“Eu só queria meu filho. Até hoje é assim. Se eu pudesse gastar tudo que eu tenho, eu gastaria até a minha vida, para ter ele de volta”, diz Francisca Ribeiro, mãe de Hugo, que desapareceu em 2007 em Guarulhos, na Grande São Paulo, aos 10 anos de idade.
Para Francisca e para outros 26 familiares de pessoas desaparecidas no estado de São Paulo, nada pode ser mais valioso do que informações sobre o paradeiro de quem eles buscam. Foi com base nos depoimentos deles que o Comitê Internacional da Cruz Vermelha (CICV) desenvolveu um relatório sobre o desaparecimento de pessoas no Brasil, lançado nesta terça-feira (6).
O objetivo do documento é mapear as necessidades de familiares de pessoas desaparecidas e orientar os governos a melhorar a resposta dada ao enorme volume de desaparecimentos. Desde 2017, são cerca de 80 mil boletins de ocorrência do tipo registrados anualmente, segundo dados do Fórum Brasileiro de Segurança Pública.

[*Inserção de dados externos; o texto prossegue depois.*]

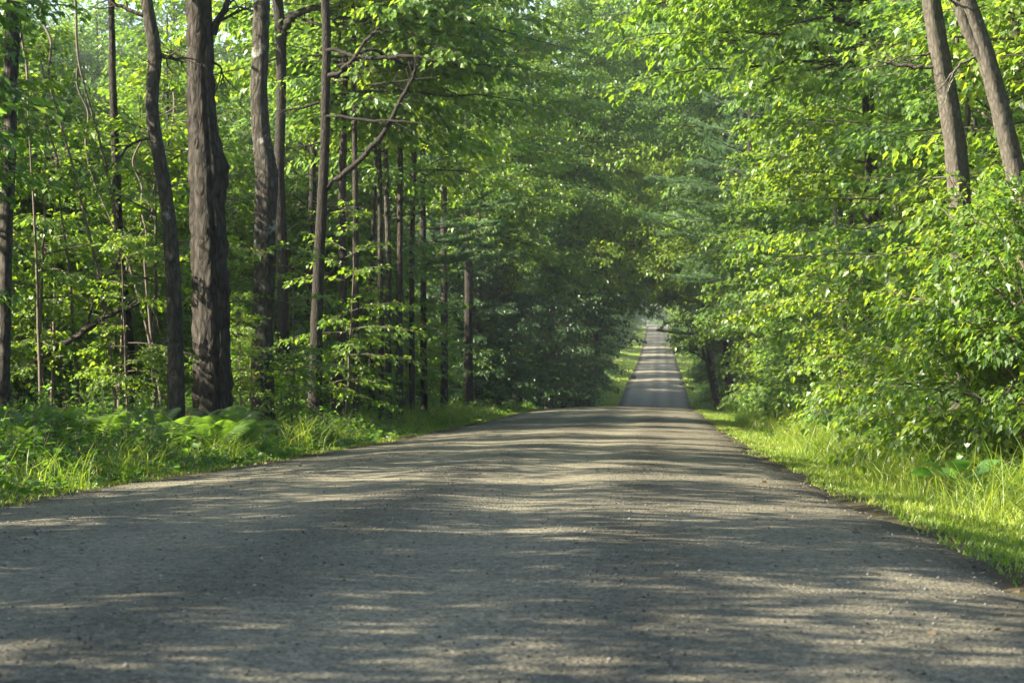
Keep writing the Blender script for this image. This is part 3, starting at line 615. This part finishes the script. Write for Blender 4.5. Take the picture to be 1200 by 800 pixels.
for i, (y, sd, sc, lb) in enumerate([(13.5, 6.9, .85, 'rounded maple bush at the very right edge of the view'), (17.5, 6.6, .9, 'rounded maple bush at the right edge below the leaning grey trunk'), (20.8, 6.1, .95, 'rounded maple bush hiding the foot of the leaning grey trunk'), (23.4, 6.7, 1.05, 'rounded maple bush between the leaning and the straight right trunks'), (22.3, 4.75, .72, 'small bright bush just behind the big leaved plant'), (21.3, 5.45, .98, 'tall bush crossing the lower part of the leaning grey trunk'), (27, 5.7, .95, 'rounded maple bush hiding the foot of the straight brown grey trunk'), (30.5, 6.0, 1.0, 'rounded maple bush left of the straight brown grey trunk'), (34.5, 5.6, .9, 'rounded maple bush above the widest part of the right verge'), (39, 5.8, 1.05, 'rounded maple bush in the middle of the right foliage wall'), (44, 5.3, .9, 'rounded maple bush beside the thin pale stems on the right'), (50, 5.6, 1.0, 'rounded maple bush at the far half of the right wall'), (57, 5.4, 1.0, 'rounded maple bush before the grass point on the right'), (65, 5.3, .95, 'rounded maple bush at the right grass point near the crest'), (74, 5.4, 1.0, 'rounded maple bush nearest the small crooked tree')]):
    plant(('bush', i % 3), 'maple_bush', float(road_x(y)) + sd + (.75 if y < 31 else .35), y, sc, i * 2.3, lb, 'shrub', 'maple bushes along the right verge')
for i, (px, d, sc, lb) in enumerate([(1140, 22.8, .68, 'upright bush whose leaves hide the lower half of the straight brown grey trunk'), (1205, 21.5, .66, 'upright bush whose leaves hide the lower half of the leaning grey trunk')]):
    plant(('bush', 2 * i), 'maple_bush', at(px, d), d, sc, i * 2.9 + 1, lb, 'shrub', 'maple bushes along the right verge', sz=.9)
for i in range(14):
    y = 15 + i * 6.2; s = 9.5 + (i % 3) * 1.3
    plant(('road', (i + 1) % 3), 'tall_maple', float(road_x(y)) + s, y, 1.35, i * 1.3, 'taller maple filling the second row behind the right roadside maples', 'maple tree', 'second row maples on the right')
rr = random.Random(5)
for i in range(30):
    y = 17 + i * 2.6 + rr.uniform(-1, 1); s = rr.uniform(5.0, 6.2)
    plant(('shrub', i % 3), 'leafy_shrub', float(road_x(y)) + s, y, rr.uniform(.7, 1.2), rr.uniform(0, 6), 'low leafy shrub at the grassy foot of the right foliage wall', 'shrub', 'shrubs along the right verge')

# --- left understorey
for i in range(70):
    y = rr.uniform(34, 70); s = rr.uniform(5.6, 19)
    plant(('young', i % 4), 'young_maple', float(road_x(y)) - s, y, rr.uniform(.75, 1.25), rr.uniform(0, 6), 'young maple with flat leaf layers among the left trunks', 'young tree', 'young maples in the left woods')
for i in range(16):
    y = rr.uniform(38, 90); s = rr.uniform(5.2, 8)
    plant(('shrub', i % 3), 'leafy_shrub', float(road_x(y)) - s, y, rr.uniform(.6, 1.1), rr.uniform(0, 6), 'low leafy shrub under the left trunks', 'shrub', 'shrubs under the left woods')
for i, (px, d, sc, lb) in enumerate([(60, 39, .9, 'young maple spreading flat leaf layers behind the far left trunk'), (282, 34.5, .42, 'knee high young maple between the thickest trunk and the pale barked one'), (340, 36, .6, 'young maple right of the pale barked trunk near the road edge'), (405, 43, .8, 'young maple in front of the slender trunks beside the pine'), (150, 33, .55, 'small young maple left of the wavy trunk with light leaves')]):
    plant(('young', i % 4), 'young_maple', at(px, d), d, sc, i * 1.9, lb, 'young tree')
for i in range(12):
    y = 50 + i * 3.4; s = 4.7 + (i * 7 % 5) * .35
    plant(('young', i % 4), 'young_maple', float(road_x(y)) - s, y, .6 + (i * 3 % 5) * .09, i * 1.7, 'young maple growing between the slender trunks left of the crest', 'young tree', 'young maples between the slender trunks')
# woods behind
for i in range(44):
    px = -60 + i * 12; y = 128 + (i * 37 % 90)
    plant(('full', 1 + i % 2), 'woodland_tree', at(px, y), y, rr.uniform(1.5, 1.8) * (1 + (y - 128) / 300), rr.uniform(0, 6), 'taller tree at the far back of the left woods', 'tree', 'tall trees at the back of the left woods')
for i in range(16):
    y = rr.uniform(64, 125); s = rr.uniform(26, 40)
    plant(('full', 1 + i % 2), 'woodland_tree', float(road_x(y)) - s, y, rr.uniform(.75, 1.1), rr.uniform(0, 6), 'tree deep in the woods behind the left trunks', 'tree', 'trees deep in the left woods')
for i in range(34):
    px = -30 + (i * 97 % 430); y = 44 + (i * 29 % 52) + rr.uniform(-2, 2); x = at(px, y)
    if x > float(road_x(y)) - 6.5: x = float(road_x(y)) - rr.uniform(6.5, 9)
    plant(('road', i % 3), 'woodland_maple', x, y, rr.uniform(.75, 1.05), rr.uniform(0, 6), 'leafy maple between the left trunks and the woods behind', 'maple tree', 'maples behind the left trunks')
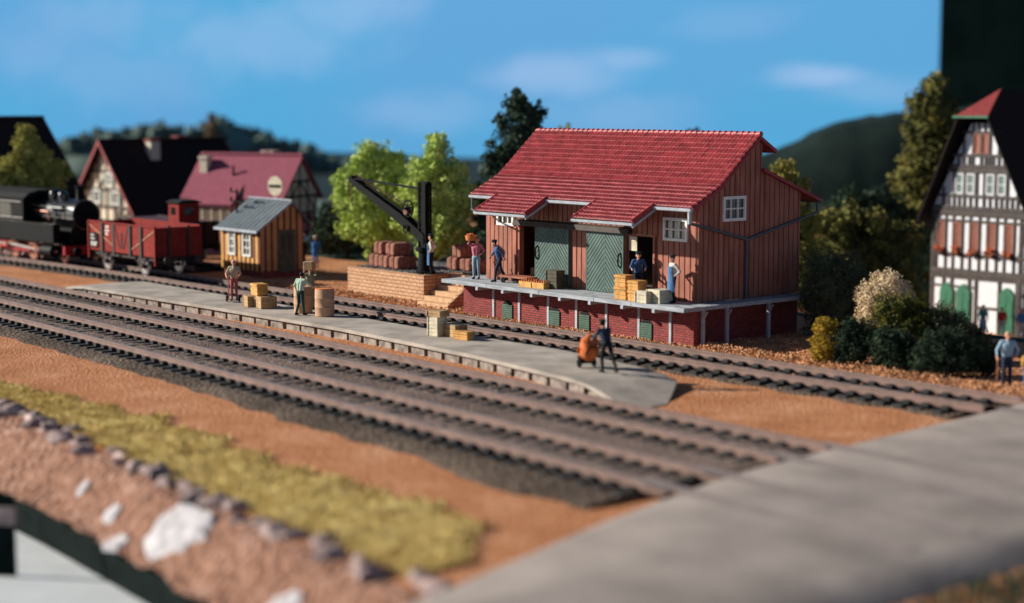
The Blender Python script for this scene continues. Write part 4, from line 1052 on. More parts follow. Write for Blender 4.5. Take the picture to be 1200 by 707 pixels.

Dentre as principais recomendações do relatório para as autoridades estão:
- estabelecer um mecanismo nacionalpara tratar o tema, com o objetivo principal de esclarecer o paradeiro da pessoa desaparecida;
- criar centros de referência em todas as cidades onde for identificado um número significativo de famílias de pessoas desaparecidas;
- instituir uma rede nacional de assistência jurídica para casos de desaparecimento, composta por representantes das Defensorias Públicas e dos Ministérios Públicos dos estados, da Defensoria Pública da União e do Ministério Público Federal;
- realizar uma reforma legislativa para criar a Certidão de Ausência, documento que poderia ser usado para para pedidos administrativos de documentos, benefícios e políticas de reparação;
implementar uma rede nacional de atenção à saúde dos familiares de pessoas desaparecidas, que vivem consequências graves para saúde física e mental;
Necessidade de saber
Sem orientação sobre como buscar seu filho, Francisca Ribeiro foi em busca de respostas sozinha. Neste processo, se viu obrigada a gastar suas economias, perdeu o emprego, vendeu pertences e foi vítima de golpistas que prometiam pistas do paradeiro de Hugo Ribeiro Santos Camargo em troca de dinheiro.
“Um deles disse que era um detetive e eu entreguei a ele R$ 3,5 mil, de cara. Para um outro, foram R$ 6 mil, tirados da poupança que eu tinha para quando o Hugo fosse pra faculdade. Eu paguei, mas essas pessoas se aproveitam de você. Quando eu lembro disso hoje, eu me sinto envergonhada, mas eu não tinha ninguém que me orientava a não pagar. Não tinha um órgão público me alertando, e tudo que eu queria era saber”, conta.
Situação dos familiares
Para além desta demanda por informações, o relatório destaca que a situação geral dos familiares é muito preocupante, e afirma que, em conjunto com a necessidade de saber o que aconteceu e qual o paradeiro do desaparecida, essas pessoas “passam a ter necessidades específicas quanto à sua saúde física e mental, quanto a aspectos jurídicos, econômicos, assim como quanto ao próprio reconhecimento do seu sofrimento”.
“A realidade com a qual o CICV se deparou é preocupante. Os familiares dedicados à busca têm dificuldades para encontrar informações confiáveis e correm riscos graves. Geralmente esgotam os seus recursos financeiros e emocionais, o que também debilita sua saúde física e mental“, afirma o documento.